David's family is trapped by that hurricane, and one of the play's most moving moments is his inability to reach them after the storm despite all the technology available. He keeps calling and getting a busy signal, an anachronism that can only mean all is not well; wanting only to hear his mother's voice, all he gets is a sporadic text message, the faintest lifeline. Sinking into depression, he begins a spooky video dialogue with himself and the world, posting admissions of despair on YouTube.

Matt finds himself unexpectedly about to be a father, and is flat-out terrified. He dives into the Net looking for information, and is almost drowned by it: baby name sites, 3D video animations of his child in the womb, exhortations to buy strollers and furniture and diapers, advice from other parents. He looks to his own father and to David (already a father) for real-world advice, but neither seems able to give him anything concrete, whereas the Internet has an overwhelming swarm of the concrete.

And Kevin is looking for love.
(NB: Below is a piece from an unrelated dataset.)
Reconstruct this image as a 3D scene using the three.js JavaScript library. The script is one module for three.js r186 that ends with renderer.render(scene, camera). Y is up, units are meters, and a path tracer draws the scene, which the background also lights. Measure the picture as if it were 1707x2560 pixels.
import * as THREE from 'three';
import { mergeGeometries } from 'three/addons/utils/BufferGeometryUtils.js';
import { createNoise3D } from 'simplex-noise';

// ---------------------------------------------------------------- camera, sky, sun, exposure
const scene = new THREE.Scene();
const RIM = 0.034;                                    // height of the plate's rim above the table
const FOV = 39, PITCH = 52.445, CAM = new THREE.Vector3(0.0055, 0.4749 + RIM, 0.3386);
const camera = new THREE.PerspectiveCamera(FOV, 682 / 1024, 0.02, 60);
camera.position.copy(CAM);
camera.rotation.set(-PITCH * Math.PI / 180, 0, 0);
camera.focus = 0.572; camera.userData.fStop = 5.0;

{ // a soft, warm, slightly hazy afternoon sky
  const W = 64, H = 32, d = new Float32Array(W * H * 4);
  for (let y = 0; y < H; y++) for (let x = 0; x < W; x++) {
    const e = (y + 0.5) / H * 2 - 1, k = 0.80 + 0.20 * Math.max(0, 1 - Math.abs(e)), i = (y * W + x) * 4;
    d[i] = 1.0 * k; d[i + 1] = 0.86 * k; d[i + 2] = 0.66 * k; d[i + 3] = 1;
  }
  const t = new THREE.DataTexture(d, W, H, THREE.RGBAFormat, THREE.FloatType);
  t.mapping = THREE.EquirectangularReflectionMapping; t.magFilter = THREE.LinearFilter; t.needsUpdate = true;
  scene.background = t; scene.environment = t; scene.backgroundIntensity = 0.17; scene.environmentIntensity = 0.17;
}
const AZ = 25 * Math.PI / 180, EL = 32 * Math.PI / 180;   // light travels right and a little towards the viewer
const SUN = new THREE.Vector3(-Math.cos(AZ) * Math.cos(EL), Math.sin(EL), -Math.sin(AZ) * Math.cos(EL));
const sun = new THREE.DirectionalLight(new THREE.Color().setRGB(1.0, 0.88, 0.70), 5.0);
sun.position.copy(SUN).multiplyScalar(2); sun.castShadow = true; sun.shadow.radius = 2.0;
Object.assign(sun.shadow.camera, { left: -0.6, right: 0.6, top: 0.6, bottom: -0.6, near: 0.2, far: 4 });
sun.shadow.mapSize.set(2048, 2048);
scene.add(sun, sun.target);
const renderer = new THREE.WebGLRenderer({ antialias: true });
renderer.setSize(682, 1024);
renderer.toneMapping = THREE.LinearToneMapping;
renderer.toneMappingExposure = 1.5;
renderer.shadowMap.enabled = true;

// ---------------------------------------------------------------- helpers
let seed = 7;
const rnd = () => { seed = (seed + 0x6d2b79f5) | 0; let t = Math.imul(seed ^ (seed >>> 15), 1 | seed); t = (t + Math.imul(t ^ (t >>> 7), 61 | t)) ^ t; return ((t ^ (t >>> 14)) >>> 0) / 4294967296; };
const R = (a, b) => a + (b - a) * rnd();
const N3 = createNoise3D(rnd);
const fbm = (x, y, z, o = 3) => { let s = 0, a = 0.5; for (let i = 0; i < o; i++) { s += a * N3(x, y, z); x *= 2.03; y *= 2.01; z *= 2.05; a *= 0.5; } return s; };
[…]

Still following his ex on Facebook, he delves into online dating, hopeful each time he makes what seems to be a connection with another guy, and increasingly ambivalent each time it falls apart. But then the broad network of Facebook seem to promise a way to reconnect with a never-consummated high-school love, a prospect both utterly wonderful and utterly terrifying.

The piece's strongest moments, for me, are the ones most grounded in specific emotional connections between humans, that seem to capture the joys and pains and messy intricacies of the technological possibilities in ways that the more inner-directed individual stories don't. David's search for his family has the deepest emotional register (helped by David Ryan Smith's amazing singing voice and the emotion he brings out in song); and the slow realization of his deep pain, and his inability to share it directly, is haunting. Kevin's romantic quest, expertly handled by Kevin Townley (my favorite musical number is Kevin's dialogue with the potential matches presented to him), too, mixes a sort of determinedly cockeyed optimism with poignancy, and is both humorous and touching.

Hanna's and Matt's stories, though, revolving more around searches for something inside oneself, don't translate as well. All the performers play multiple roles, and I found myself appreciating Hanna Cheek and Matt Dellapina more in their minor roles, outside of their primary characters (Hanna as David's mother, for example, and Matt as a potential date of Kevin's who reads his palm over the Internet, have shades that it sometimes seemed their primary characters didn't allow them to express).

Certain sections didn't connect for me at all—like a number of sequences set in "Echoland," a club that seems to be both virtual and real; although the club scenes feature some thoroughly enjoyable musical numbers, they sometimes seem to be showy for their own sake rather than serving a function in the show. And the jumping-around, nonlinear structure sometimes inspires unanticipated connections and sometimes just creates confusion—but I'm not sure it would be possible to tell this kind of story and ask these kinds of questions in any other form.

The medium is, in many ways, the message here; there's even a guest appearance by Marshall McLuhan to remind us. The scene between McLuhan and Kevin isn't one of the play's strongest—it's a bit heavy-handed—but it reminds us of how far and how fast we've come: We've traveled from the newspaper front pages and typewriter bits that decorate the walls of the set to the 24/7 video/Twitter/data feed represented by the projections and videos, in the space of most of our lifetimes, and this may only be the beginning. Even if not always entirely successful, #9 is asking the questions we need to ask to live in this new world we've created.